══ Supplied material ══

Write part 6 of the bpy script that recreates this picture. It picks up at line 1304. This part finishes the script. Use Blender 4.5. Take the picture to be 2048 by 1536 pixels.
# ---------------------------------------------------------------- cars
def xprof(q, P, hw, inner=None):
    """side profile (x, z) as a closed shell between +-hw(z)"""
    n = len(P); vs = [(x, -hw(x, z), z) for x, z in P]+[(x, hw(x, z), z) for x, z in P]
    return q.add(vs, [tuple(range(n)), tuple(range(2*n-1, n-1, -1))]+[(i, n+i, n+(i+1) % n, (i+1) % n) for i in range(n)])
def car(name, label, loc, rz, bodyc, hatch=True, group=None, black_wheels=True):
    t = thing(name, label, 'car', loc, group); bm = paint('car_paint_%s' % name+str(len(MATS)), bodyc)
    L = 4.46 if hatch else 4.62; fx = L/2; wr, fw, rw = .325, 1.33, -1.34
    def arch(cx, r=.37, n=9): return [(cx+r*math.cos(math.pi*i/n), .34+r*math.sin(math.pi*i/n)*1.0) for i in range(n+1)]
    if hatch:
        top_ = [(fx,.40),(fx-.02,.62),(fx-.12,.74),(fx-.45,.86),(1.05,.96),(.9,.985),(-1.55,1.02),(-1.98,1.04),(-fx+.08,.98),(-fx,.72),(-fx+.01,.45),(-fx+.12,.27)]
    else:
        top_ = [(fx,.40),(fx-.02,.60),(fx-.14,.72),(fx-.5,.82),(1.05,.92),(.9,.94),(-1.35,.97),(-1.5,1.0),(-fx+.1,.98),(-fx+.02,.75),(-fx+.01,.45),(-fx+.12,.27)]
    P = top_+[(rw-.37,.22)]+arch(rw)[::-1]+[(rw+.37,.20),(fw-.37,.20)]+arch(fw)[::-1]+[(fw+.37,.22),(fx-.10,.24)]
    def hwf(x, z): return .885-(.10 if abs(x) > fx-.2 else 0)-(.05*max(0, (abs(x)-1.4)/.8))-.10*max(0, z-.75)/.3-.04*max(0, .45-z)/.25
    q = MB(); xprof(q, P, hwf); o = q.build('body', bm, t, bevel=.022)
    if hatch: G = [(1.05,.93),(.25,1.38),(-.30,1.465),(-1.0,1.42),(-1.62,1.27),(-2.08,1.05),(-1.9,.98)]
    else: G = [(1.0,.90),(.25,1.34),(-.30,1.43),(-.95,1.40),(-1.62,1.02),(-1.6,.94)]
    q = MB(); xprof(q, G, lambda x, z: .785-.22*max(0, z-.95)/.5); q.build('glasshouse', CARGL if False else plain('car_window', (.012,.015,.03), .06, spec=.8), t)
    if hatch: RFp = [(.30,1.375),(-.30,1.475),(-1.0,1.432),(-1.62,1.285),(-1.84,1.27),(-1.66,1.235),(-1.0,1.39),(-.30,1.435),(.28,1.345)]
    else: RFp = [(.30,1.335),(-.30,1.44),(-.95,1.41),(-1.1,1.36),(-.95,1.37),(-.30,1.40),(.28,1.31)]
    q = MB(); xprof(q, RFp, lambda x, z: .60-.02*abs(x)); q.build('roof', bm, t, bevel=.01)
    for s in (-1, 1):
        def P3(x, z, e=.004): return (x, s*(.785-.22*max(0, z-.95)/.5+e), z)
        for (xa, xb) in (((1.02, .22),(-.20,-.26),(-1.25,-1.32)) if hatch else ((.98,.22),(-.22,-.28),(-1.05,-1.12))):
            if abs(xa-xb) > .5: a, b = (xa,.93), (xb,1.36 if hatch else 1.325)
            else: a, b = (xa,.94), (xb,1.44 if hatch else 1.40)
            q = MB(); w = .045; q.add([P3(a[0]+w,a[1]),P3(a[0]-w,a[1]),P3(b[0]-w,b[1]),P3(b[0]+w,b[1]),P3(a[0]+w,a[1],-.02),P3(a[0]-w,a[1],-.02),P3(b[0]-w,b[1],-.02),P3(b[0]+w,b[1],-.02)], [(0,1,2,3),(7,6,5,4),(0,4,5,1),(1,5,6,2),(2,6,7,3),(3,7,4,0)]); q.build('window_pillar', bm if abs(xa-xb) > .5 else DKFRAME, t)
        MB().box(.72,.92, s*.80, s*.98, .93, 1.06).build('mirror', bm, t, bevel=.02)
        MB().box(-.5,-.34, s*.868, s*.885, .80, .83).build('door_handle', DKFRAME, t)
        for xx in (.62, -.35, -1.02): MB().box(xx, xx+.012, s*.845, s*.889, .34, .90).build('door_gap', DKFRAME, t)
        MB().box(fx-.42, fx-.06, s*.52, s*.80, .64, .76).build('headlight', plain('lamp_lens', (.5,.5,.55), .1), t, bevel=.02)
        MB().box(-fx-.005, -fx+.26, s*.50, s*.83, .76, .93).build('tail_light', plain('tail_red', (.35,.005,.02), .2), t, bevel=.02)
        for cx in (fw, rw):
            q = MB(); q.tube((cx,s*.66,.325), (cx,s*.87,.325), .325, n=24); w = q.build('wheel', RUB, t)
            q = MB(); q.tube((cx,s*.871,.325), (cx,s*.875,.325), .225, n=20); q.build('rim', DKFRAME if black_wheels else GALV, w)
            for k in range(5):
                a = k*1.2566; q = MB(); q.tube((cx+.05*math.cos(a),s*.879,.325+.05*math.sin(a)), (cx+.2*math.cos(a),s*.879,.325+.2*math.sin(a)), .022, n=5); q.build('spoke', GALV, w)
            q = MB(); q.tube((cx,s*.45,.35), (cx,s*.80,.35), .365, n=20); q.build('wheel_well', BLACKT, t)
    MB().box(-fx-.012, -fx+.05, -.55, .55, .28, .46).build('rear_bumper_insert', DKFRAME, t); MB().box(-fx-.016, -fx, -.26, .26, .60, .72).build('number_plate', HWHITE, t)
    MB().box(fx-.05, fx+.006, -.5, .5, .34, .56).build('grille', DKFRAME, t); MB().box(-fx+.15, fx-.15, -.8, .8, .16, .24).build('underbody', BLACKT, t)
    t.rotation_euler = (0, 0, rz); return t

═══

### Task objective
Print the whole listing exactly as it is.

### Response below
Write part 6 of the bpy script that recreates this picture. It picks up at line 1304. This part finishes the script. Use Blender 4.5. Take the picture to be 2048 by 1536 pixels.
# ---------------------------------------------------------------- cars
def xprof(q, P, hw, inner=None):
    """side profile (x, z) as a closed shell between +-hw(z)"""
    n = len(P); vs = [(x, -hw(x, z), z) for x, z in P]+[(x, hw(x, z), z) for x, z in P]
    return q.add(vs, [tuple(range(n)), tuple(range(2*n-1, n-1, -1))]+[(i, n+i, n+(i+1) % n, (i+1) % n) for i in range(n)])
def car(name, label, loc, rz, bodyc, hatch=True, group=None, black_wheels=True):
    t = thing(name, label, 'car', loc, group); bm = paint('car_paint_%s' % name+str(len(MATS)), bodyc)
    L = 4.46 if hatch else 4.62; fx = L/2; wr, fw, rw = .325, 1.33, -1.34
    def arch(cx, r=.37, n=9): return [(cx+r*math.cos(math.pi*i/n), .34+r*math.sin(math.pi*i/n)*1.0) for i in range(n+1)]
    if hatch:
        top_ = [(fx,.40),(fx-.02,.62),(fx-.12,.74),(fx-.45,.86),(1.05,.96),(.9,.985),(-1.55,1.02),(-1.98,1.04),(-fx+.08,.98),(-fx,.72),(-fx+.01,.45),(-fx+.12,.27)]
    else:
        top_ = [(fx,.40),(fx-.02,.60),(fx-.14,.72),(fx-.5,.82),(1.05,.92),(.9,.94),(-1.35,.97),(-1.5,1.0),(-fx+.1,.98),(-fx+.02,.75),(-fx+.01,.45),(-fx+.12,.27)]
    P = top_+[(rw-.37,.22)]+arch(rw)[::-1]+[(rw+.37,.20),(fw-.37,.20)]+arch(fw)[::-1]+[(fw+.37,.22),(fx-.10,.24)]
    def hwf(x, z): return .885-(.10 if abs(x) > fx-.2 else 0)-(.05*max(0, (abs(x)-1.4)/.8))-.10*max(0, z-.75)/.3-.04*max(0, .45-z)/.25
    q = MB(); xprof(q, P, hwf); o = q.build('body', bm, t, bevel=.022)
    if hatch: G = [(1.05,.93),(.25,1.38),(-.30,1.465),(-1.0,1.42),(-1.62,1.27),(-2.08,1.05),(-1.9,.98)]
    else: G = [(1.0,.90),(.25,1.34),(-.30,1.43),(-.95,1.40),(-1.62,1.02),(-1.6,.94)]
    q = MB(); xprof(q, G, lambda x, z: .785-.22*max(0, z-.95)/.5); q.build('glasshouse', CARGL if False else plain('car_window', (.012,.015,.03), .06, spec=.8), t)
    if hatch: RFp = [(.30,1.375),(-.30,1.475),(-1.0,1.432),(-1.62,1.285),(-1.84,1.27),(-1.66,1.235),(-1.0,1.39),(-.30,1.435),(.28,1.345)]
    else: RFp = [(.30,1.335),(-.30,1.44),(-.95,1.41),(-1.1,1.36),(-.95,1.37),(-.30,1.40),(.28,1.31)]
    q = MB(); xprof(q, RFp, lambda x, z: .60-.02*abs(x)); q.build('roof', bm, t, bevel=.01)
    for s in (-1, 1):
        def P3(x, z, e=.004): return (x, s*(.785-.22*max(0, z-.95)/.5+e), z)
        for (xa, xb) in (((1.02, .22),(-.20,-.26),(-1.25,-1.32)) if hatch else ((.98,.22),(-.22,-.28),(-1.05,-1.12))):
            if abs(xa-xb) > .5: a, b = (xa,.93), (xb,1.36 if hatch else 1.325)
            else: a, b = (xa,.94), (xb,1.44 if hatch else 1.40)
            q = MB(); w = .045; q.add([P3(a[0]+w,a[1]),P3(a[0]-w,a[1]),P3(b[0]-w,b[1]),P3(b[0]+w,b[1]),P3(a[0]+w,a[1],-.02),P3(a[0]-w,a[1],-.02),P3(b[0]-w,b[1],-.02),P3(b[0]+w,b[1],-.02)], [(0,1,2,3),(7,6,5,4),(0,4,5,1),(1,5,6,2),(2,6,7,3),(3,7,4,0)]); q.build('window_pillar', bm if abs(xa-xb) > .5 else DKFRAME, t)
        MB().box(.72,.92, s*.80, s*.98, .93, 1.06).build('mirror', bm, t, bevel=.02)
        MB().box(-.5,-.34, s*.868, s*.885, .80, .83).build('door_handle', DKFRAME, t)
        for xx in (.62, -.35, -1.02): MB().box(xx, xx+.012, s*.845, s*.889, .34, .90).build('door_gap', DKFRAME, t)
        MB().box(fx-.42, fx-.06, s*.52, s*.80, .64, .76).build('headlight', plain('lamp_lens', (.5,.5,.55), .1), t, bevel=.02)
        MB().box(-fx-.005, -fx+.26, s*.50, s*.83, .76, .93).build('tail_light', plain('tail_red', (.35,.005,.02), .2), t, bevel=.02)
        for cx in (fw, rw):
            q = MB(); q.tube((cx,s*.66,.325), (cx,s*.87,.325), .325, n=24); w = q.build('wheel', RUB, t)
            q = MB(); q.tube((cx,s*.871,.325), (cx,s*.875,.325), .225, n=20); q.build('rim', DKFRAME if black_wheels else GALV, w)
            for k in range(5):
                a = k*1.2566; q = MB(); q.tube((cx+.05*math.cos(a),s*.879,.325+.05*math.sin(a)), (cx+.2*math.cos(a),s*.879,.325+.2*math.sin(a)), .022, n=5); q.build('spoke', GALV, w)
            q = MB(); q.tube((cx,s*.45,.35), (cx,s*.80,.35), .365, n=20); q.build('wheel_well', BLACKT, t)
    MB().box(-fx-.012, -fx+.05, -.55, .55, .28, .46).build('rear_bumper_insert', DKFRAME, t); MB().box(-fx-.016, -fx, -.26, .26, .60, .72).build('number_plate', HWHITE, t)
    MB().box(fx-.05, fx+.006, -.5, .5, .34, .56).build('grille', DKFRAME, t); MB().box(-fx+.15, fx-.15, -.8, .8, .16, .24).build('underbody', BLACKT, t)
    t.rotation_euler = (0, 0, rz); return t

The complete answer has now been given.